Seamless signal switching is viewer-imperceptible failover between hot-standby redundant broadcast streams. Gaps on one contribution leg are concealed by another leg at the packet layer, so the viewer never sees a stutter, frame drop, or reconnect.

Distinct from generic failover

Generic failover (cold-standby → health check → promote) has observable latency — at minimum a frame drop, often a stutter or reconnect. Seamless switching is designed to be undetectable:

  • Both legs flow continuously (hot-standby, no promotion latency)
  • Packet-layer merging at the receiver rather than frame-layer selection
  • Sub-frame failover granularity — losses on one leg are filled by the other within the same frame

This is distinct from graceful degradation, which explicitly allows a reduced-quality but observable mode.

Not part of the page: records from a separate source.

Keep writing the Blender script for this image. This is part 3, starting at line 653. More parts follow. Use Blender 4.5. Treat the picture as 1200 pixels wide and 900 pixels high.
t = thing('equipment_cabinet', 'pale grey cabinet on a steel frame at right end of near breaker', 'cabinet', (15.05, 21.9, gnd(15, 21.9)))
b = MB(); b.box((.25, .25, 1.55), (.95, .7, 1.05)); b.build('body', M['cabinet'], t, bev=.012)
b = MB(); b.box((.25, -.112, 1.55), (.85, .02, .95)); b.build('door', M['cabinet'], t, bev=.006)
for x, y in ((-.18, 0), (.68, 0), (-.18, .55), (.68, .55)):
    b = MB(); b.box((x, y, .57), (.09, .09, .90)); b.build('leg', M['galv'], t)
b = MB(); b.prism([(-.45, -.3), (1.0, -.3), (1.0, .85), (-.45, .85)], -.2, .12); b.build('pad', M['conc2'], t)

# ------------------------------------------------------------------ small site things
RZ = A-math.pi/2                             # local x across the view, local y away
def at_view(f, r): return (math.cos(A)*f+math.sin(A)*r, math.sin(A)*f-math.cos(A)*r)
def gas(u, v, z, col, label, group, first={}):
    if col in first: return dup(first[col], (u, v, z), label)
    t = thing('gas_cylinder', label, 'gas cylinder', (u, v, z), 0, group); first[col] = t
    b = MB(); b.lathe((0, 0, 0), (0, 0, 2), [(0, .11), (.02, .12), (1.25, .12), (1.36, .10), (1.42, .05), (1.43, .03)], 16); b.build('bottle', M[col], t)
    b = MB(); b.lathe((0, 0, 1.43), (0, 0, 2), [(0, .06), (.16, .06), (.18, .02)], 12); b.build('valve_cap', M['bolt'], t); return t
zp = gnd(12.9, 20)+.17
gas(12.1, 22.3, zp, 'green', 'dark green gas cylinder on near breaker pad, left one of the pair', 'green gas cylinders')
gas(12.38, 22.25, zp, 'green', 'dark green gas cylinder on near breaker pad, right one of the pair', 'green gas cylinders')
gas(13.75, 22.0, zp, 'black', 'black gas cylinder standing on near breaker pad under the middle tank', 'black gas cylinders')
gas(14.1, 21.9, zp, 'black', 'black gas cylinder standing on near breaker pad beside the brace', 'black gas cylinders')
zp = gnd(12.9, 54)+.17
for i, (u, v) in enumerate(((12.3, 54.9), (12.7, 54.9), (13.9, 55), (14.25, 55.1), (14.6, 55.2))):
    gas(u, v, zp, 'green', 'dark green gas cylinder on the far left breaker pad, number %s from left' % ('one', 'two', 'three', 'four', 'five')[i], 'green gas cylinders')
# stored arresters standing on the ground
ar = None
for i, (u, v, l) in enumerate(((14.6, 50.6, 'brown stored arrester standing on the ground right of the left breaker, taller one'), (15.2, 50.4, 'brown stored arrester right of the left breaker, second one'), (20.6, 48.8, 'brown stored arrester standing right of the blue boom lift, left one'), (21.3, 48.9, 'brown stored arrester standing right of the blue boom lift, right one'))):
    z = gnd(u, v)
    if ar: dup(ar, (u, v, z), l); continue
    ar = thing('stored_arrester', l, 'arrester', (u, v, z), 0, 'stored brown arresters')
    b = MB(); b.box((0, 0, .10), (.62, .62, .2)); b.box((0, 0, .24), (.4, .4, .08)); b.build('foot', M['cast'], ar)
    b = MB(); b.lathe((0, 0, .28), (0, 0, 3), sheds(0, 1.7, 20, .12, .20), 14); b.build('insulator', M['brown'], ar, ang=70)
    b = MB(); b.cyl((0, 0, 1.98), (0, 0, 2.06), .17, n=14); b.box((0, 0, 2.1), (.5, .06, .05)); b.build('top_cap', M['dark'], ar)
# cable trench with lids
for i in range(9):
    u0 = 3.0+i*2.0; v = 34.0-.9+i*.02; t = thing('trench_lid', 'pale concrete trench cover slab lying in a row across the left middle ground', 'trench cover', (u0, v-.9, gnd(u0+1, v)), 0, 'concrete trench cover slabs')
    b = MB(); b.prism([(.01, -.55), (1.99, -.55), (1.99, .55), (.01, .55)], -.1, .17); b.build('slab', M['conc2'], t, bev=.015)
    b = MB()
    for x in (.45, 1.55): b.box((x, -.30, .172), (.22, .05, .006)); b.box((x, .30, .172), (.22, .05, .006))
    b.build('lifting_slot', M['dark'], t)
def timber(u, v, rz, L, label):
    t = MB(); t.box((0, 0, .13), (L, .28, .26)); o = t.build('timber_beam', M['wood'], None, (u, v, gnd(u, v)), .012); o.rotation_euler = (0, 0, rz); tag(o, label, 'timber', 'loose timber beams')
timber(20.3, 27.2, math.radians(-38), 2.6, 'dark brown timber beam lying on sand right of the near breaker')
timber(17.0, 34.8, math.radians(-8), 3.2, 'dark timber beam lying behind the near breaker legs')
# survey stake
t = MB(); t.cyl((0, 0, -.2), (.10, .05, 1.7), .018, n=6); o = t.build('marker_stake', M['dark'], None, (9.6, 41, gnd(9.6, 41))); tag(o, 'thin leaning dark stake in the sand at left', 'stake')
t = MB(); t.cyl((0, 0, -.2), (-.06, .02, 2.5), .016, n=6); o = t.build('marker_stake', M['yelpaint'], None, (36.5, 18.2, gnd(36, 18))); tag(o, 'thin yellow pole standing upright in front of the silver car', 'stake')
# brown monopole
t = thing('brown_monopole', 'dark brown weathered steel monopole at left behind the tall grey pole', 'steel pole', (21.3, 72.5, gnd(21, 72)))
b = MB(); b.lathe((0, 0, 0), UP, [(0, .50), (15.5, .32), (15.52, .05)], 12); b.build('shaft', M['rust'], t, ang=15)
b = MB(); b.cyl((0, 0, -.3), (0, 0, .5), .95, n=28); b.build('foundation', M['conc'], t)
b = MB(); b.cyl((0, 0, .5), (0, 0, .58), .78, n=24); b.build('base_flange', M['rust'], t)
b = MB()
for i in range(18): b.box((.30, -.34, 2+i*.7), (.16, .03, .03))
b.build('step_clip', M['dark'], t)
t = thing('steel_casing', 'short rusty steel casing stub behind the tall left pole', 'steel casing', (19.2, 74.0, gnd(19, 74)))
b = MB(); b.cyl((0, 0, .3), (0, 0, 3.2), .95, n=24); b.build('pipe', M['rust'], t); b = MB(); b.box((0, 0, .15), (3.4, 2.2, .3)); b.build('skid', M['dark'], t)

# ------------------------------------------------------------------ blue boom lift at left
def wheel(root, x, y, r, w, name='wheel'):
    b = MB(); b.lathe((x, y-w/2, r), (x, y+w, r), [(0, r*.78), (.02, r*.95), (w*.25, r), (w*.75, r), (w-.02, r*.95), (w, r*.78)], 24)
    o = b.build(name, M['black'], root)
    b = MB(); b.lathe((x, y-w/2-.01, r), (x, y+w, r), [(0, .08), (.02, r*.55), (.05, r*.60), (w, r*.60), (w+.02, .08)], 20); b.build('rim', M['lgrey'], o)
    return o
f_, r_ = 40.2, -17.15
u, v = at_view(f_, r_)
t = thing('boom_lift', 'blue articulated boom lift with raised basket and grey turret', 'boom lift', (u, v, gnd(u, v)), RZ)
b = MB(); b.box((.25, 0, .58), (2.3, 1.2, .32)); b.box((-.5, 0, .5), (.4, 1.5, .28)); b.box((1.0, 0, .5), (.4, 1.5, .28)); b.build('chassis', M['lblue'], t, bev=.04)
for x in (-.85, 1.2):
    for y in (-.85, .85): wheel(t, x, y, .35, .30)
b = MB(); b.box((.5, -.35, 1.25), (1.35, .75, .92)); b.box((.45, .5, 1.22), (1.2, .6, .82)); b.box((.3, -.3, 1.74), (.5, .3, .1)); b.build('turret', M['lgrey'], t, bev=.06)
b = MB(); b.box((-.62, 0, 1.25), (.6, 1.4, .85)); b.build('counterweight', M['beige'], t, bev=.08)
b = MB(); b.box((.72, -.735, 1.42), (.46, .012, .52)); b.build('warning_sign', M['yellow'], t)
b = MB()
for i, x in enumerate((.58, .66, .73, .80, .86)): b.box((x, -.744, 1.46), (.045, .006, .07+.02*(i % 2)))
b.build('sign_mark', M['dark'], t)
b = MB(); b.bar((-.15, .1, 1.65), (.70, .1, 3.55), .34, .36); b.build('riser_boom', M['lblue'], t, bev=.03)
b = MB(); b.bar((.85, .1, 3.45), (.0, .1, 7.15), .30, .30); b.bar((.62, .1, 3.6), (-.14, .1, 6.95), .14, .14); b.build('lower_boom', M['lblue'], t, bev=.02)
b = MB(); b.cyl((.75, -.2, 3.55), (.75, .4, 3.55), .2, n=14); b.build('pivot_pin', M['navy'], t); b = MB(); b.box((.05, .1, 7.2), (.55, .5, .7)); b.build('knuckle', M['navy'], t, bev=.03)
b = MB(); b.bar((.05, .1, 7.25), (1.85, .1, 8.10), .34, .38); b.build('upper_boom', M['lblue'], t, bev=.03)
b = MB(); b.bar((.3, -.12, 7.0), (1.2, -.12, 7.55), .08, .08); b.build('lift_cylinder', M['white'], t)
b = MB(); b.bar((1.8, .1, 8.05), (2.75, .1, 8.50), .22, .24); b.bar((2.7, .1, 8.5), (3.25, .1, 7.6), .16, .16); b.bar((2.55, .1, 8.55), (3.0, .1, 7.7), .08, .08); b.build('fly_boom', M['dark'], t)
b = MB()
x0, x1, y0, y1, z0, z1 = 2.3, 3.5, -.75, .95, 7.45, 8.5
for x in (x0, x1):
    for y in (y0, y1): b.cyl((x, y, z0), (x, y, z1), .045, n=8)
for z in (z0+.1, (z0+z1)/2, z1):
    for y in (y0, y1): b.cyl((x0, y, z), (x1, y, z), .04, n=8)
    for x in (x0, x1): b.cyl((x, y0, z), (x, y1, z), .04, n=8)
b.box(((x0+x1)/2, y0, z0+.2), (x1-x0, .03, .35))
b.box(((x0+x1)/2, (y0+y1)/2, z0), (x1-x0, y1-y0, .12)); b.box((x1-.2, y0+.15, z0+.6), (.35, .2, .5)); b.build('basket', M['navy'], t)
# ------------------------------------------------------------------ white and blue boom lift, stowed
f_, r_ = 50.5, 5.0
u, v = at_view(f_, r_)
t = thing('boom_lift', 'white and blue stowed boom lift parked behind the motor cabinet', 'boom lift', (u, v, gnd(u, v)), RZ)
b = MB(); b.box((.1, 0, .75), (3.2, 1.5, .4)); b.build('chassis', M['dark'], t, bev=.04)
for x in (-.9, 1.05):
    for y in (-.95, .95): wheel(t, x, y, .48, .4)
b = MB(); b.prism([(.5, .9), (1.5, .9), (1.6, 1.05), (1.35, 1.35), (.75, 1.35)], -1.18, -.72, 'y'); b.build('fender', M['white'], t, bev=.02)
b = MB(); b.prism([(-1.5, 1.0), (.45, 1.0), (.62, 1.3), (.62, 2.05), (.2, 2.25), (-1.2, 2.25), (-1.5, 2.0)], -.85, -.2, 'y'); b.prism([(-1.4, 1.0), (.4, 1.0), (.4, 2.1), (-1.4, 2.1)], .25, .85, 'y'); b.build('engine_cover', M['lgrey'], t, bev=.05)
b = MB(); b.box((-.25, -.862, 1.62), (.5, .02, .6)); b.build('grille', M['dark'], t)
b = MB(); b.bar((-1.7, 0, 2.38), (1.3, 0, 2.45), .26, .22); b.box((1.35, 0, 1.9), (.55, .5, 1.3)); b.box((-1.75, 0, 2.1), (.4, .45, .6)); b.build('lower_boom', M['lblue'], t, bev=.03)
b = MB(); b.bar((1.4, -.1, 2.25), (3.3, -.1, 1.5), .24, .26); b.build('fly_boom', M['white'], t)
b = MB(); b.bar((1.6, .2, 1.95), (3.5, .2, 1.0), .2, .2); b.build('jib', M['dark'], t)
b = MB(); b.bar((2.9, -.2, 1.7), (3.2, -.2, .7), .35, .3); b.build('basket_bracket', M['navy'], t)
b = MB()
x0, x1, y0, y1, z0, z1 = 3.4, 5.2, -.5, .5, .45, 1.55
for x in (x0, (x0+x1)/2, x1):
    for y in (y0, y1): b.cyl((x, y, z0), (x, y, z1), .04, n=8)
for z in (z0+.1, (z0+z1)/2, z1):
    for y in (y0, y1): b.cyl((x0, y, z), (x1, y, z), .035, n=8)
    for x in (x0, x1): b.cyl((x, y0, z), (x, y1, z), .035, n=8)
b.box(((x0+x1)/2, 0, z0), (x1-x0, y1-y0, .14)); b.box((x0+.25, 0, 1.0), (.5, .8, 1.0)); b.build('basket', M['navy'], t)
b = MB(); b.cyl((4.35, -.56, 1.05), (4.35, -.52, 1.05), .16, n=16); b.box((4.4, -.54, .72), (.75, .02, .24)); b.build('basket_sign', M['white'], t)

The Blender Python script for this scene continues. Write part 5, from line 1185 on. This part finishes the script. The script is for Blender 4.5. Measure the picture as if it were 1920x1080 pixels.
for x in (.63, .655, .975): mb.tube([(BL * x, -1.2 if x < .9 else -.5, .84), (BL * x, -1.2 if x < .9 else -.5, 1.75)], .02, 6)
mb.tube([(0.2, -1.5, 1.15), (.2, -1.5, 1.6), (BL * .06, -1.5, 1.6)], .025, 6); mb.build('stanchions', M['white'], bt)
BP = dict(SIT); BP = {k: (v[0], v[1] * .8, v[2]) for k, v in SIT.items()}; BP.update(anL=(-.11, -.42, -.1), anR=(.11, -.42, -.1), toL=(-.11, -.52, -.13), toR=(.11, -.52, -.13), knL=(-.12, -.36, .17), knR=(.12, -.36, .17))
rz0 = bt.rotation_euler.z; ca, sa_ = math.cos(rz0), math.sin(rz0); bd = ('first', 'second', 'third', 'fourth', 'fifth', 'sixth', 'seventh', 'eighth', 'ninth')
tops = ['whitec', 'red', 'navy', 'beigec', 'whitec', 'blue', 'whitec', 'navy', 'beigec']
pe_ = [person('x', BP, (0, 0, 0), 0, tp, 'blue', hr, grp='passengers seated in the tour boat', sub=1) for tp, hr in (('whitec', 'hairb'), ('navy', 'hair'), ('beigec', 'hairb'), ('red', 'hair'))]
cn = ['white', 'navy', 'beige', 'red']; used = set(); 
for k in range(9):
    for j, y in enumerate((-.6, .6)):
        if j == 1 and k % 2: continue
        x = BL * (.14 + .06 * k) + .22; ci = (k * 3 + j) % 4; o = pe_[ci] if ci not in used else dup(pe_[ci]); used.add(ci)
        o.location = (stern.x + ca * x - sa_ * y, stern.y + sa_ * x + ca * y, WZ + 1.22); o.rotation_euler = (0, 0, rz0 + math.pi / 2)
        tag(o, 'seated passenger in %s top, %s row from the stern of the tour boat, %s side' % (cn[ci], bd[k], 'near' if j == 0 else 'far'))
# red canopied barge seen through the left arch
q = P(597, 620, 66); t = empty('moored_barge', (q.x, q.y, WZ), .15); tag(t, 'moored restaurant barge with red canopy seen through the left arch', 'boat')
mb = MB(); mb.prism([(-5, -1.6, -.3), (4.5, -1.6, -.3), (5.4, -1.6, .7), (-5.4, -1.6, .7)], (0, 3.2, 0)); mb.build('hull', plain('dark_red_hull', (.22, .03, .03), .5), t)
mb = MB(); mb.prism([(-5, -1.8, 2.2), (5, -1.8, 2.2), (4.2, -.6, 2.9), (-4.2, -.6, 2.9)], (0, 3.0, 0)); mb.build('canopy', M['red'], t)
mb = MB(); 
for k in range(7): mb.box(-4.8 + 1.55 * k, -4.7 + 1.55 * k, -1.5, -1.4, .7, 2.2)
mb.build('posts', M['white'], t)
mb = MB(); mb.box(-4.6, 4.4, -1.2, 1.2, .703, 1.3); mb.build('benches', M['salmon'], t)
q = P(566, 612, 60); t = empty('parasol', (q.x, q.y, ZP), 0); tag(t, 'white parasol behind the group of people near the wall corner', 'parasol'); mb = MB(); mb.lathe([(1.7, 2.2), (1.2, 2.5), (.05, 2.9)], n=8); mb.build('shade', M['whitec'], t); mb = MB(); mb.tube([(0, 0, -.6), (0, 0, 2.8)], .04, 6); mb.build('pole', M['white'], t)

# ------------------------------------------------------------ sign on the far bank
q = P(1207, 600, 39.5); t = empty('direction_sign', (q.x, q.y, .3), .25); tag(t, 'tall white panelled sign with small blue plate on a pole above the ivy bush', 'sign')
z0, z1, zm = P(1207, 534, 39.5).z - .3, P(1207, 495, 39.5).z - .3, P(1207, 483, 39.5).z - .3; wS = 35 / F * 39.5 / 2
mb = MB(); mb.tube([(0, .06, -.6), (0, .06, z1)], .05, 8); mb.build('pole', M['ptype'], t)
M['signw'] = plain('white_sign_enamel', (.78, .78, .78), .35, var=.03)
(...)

Seamless means the viewer notices nothing.

Canonical instance — SMPTE 2022-7

The broadcast-industry standard for seamless IP video switching is SMPTE 2022-7. Two identical streams are sent over physically independent paths; the receiver reassembles a single output by consuming packets from whichever leg delivered them first.

Why it matters for live

Live broadcast has "no ability to pause or roll back" (per Netflix's 2026-04-17 Human Infrastructure post). Any observable failover is a viewer-visible defect. The combination of triple-redundant contribution at the venue + seamless switching at the BOC is how Netflix Live guarantees reliability under leg failures without using observable-failover mechanisms.